__TASK BRIEF__. Below, locate the line that contains "Model this scene". Repeat exactly from that line to the line that contains "camo.location = (0, 0, CAM_H);", inclusive, leaving out the pictures.

--- DATA PROVIDED ---

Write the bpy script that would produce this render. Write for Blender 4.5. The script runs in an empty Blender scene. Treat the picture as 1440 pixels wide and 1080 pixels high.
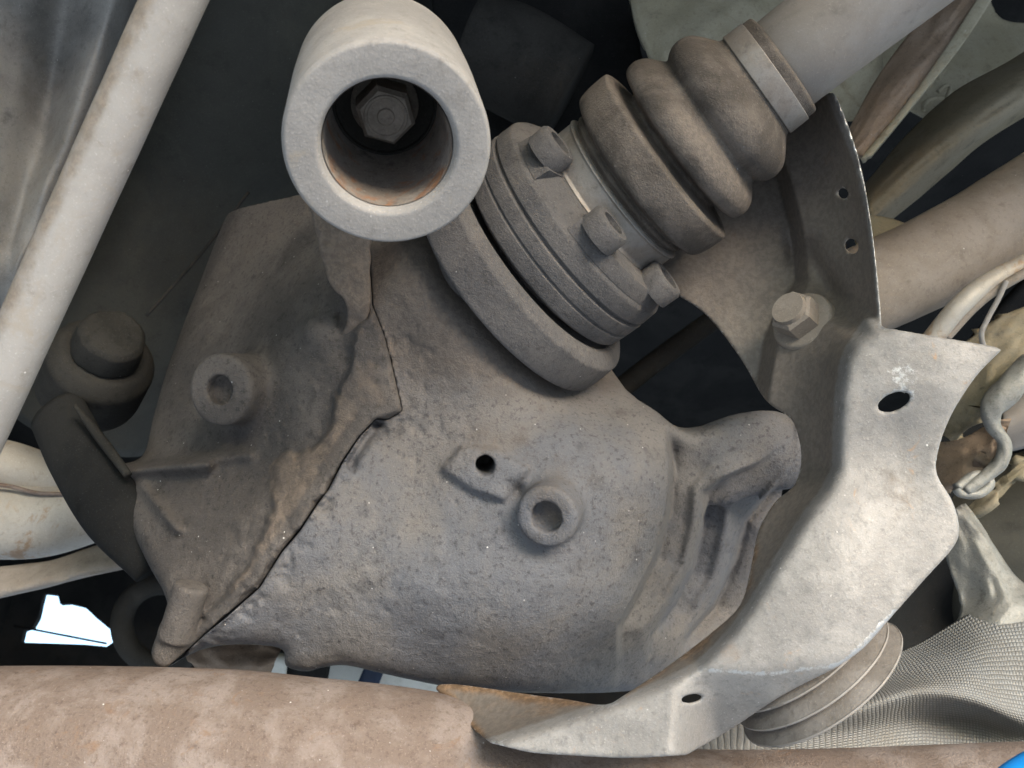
import bpy, bmesh, math, random
import numpy as np
from mathutils import Vector, Matrix

random.seed(7)
rng = np.random.RandomState(11)
scene = bpy.context.scene
col = scene.collection
R = math.radians

# ------------------------------------------------------------------ camera, sky, sun, exposure
PITCH = R(33.0)
CAM = np.array([0.0, 0.0, 1.2])
FWD = np.array([0.0, math.cos(PITCH), math.sin(PITCH)])
RIGHT = np.array([1.0, 0.0, 0.0])
UP = np.array([0.0, -math.sin(PITCH), math.cos(PITCH)])
FPX = 1200.0
cd = bpy.data.cameras.new("camera")
cam = bpy.data.objects.new("camera", cd)
col.objects.link(cam)
cam.location = CAM
cam.rotation_euler = (math.pi / 2 + PITCH, 0, 0)
cd.sensor_width = 36.0
cd.lens = 36.0 * FPX / 1440.0
cd.clip_start = 0.01
cd.clip_end = 2000.0
cd.dof.use_dof = True
cd.dof.focus_distance = 0.42
cd.dof.aperture_fstop = 20.0
scene.camera = cam

SUN_EL, SUN_AZ = R(13), R(30)          # azimuth measured from straight behind the camera, negative = to its left
w = bpy.data.worlds.new("World")
scene.world = w
w.use_nodes = True
nt = w.node_tree
sky = nt.nodes.new("ShaderNodeTexSky")
sky.sky_type = 'NISHITA'
sky.sun_disc = False
sky.sun_elevation = SUN_EL
sky.sun_rotation = math.pi - SUN_AZ
sky.dust_density = 0.3
sky.ozone_density = 1.2
nt.links.new(sky.outputs[0], nt.nodes["Background"].inputs[0])
nt.nodes["Background"].inputs[1].default_value = 0.09
sl = bpy.data.lights.new("sun", 'SUN')
sl.energy = 1.5
sl.angle = R(36)
sl.color = (1.0, 0.945, 0.895)
so = bpy.data.objects.new("sun", sl)
col.objects.link(so)
sd_ = Vector((math.sin(SUN_AZ) * math.cos(SUN_EL), -math.cos(SUN_AZ) * math.cos(SUN_EL), math.sin(SUN_EL)))
so.rotation_euler = sd_.to_track_quat('Z', 'Y').to_euler()
so.location = (0, -3, 6)
vs = scene.view_settings
vs.view_transform = 'Standard'
vs.look = 'None'
vs.exposure = 2.65
vs.gamma = 1.0
scene.cycles.max_bounces = 8
scene.cycles.use_denoising = True

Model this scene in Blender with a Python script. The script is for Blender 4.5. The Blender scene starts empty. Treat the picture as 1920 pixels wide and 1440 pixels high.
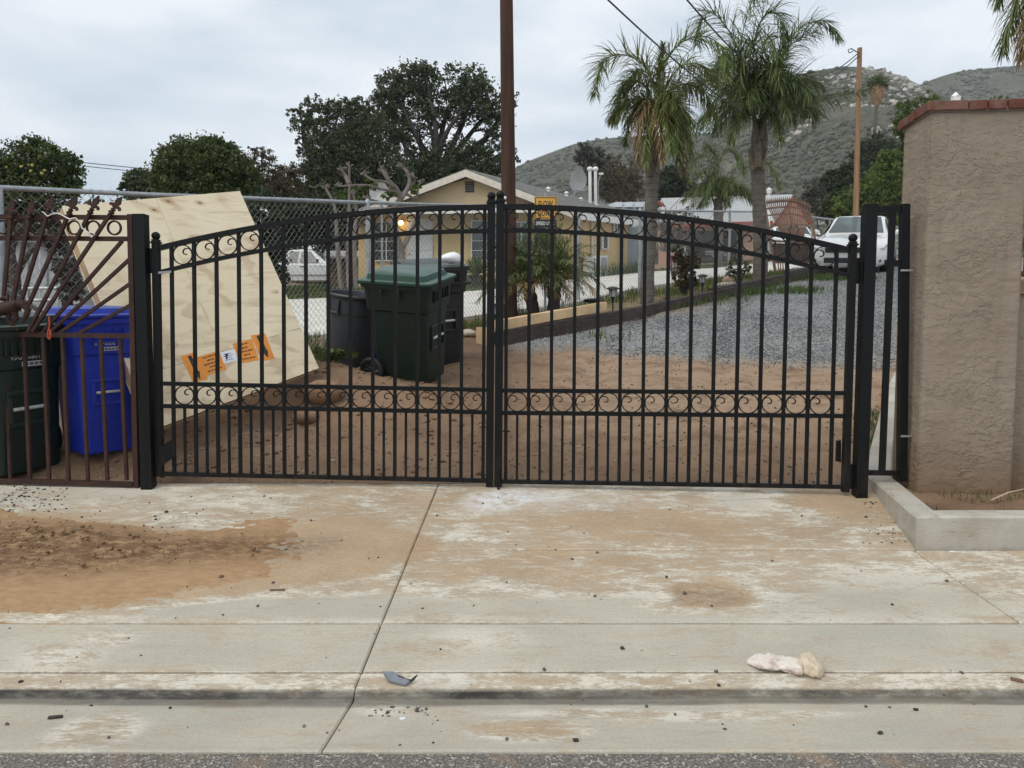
import bpy, math, random
import numpy as np
from mathutils import Vector, Matrix
R = math.radians
rng = np.random.default_rng(7)
random.seed(7)
sc = bpy.context.scene
COL = sc.collection

# ------------------------------------------------------------------ camera, world, sun, exposure
CAM_H, PITCH, FPX = 1.45, R(4.0), 1420.0
cam = bpy.data.cameras.new('camera'); camo = bpy.data.objects.new('camera', cam); COL.objects.link(camo)
cam.sensor_width = 36; cam.lens = 36*FPX/1920; cam.clip_start = 0.05; cam.clip_end = 5000
camo.location = (0, 0, CAM_H); camo.rotation_euler = (R(90)-PITCH, 0, 0); sc.camera = camo

SUN_EL, SUN_AZ = R(50), R(228)          # azimuth the light comes from, clockwise from +Y
world = bpy.data.worlds.new('World'); sc.world = world; world.use_nodes = True
wt = world.node_tree; wt.nodes.clear()
def wn(t, **k):
    n = wt.nodes.new(t)
    for a, b in k.items(): setattr(n, a, b)
    return n
w_out = wn('ShaderNodeOutputWorld'); w_add = wn('ShaderNodeAddShader')
w_bg = wn('ShaderNodeBackground'); w_bg.inputs[1].default_value = 0.05
w_sky = wn('ShaderNodeTexSky', sky_type='NISHITA', sun_disc=False, sun_elevation=SUN_EL, sun_rotation=SUN_AZ)
w_cl = wn('ShaderNodeBackground'); w_cl.inputs[1].default_value = 0.84
w_tc = wn('ShaderNodeTexCoord'); w_map = wn('ShaderNodeMapping'); w_map.inputs['Scale'].default_value = (1.6, 1.6, 5.0)
w_n = wn('ShaderNodeTexNoise'); w_n.inputs['Scale'].default_value = 2.1; w_n.inputs['Detail'].default_value = 7; w_n.inputs['Roughness'].default_value = .52
w_r = wn('ShaderNodeValToRGB')
w_r.color_ramp.elements[0].position = .36; w_r.color_ramp.elements[0].color = (.60, .69, .765, 1)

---

__EXERCISE OUTPUT__.
Model this scene in Blender with a Python script. The script is for Blender 4.5. The Blender scene starts empty. Treat the picture as 1920 pixels wide and 1440 pixels high.
import bpy, math, random
import numpy as np
from mathutils import Vector, Matrix
R = math.radians
rng = np.random.default_rng(7)
random.seed(7)
sc = bpy.context.scene
COL = sc.collection

# ------------------------------------------------------------------ camera, world, sun, exposure
CAM_H, PITCH, FPX = 1.45, R(4.0), 1420.0
cam = bpy.data.cameras.new('camera'); camo = bpy.data.objects.new('camera', cam); COL.objects.link(camo)
cam.sensor_width = 36; cam.lens = 36*FPX/1920; cam.clip_start = 0.05; cam.clip_end = 5000
camo.location = (0, 0, CAM_H); camo.rotation_euler = (R(90)-PITCH, 0, 0); sc.camera = camo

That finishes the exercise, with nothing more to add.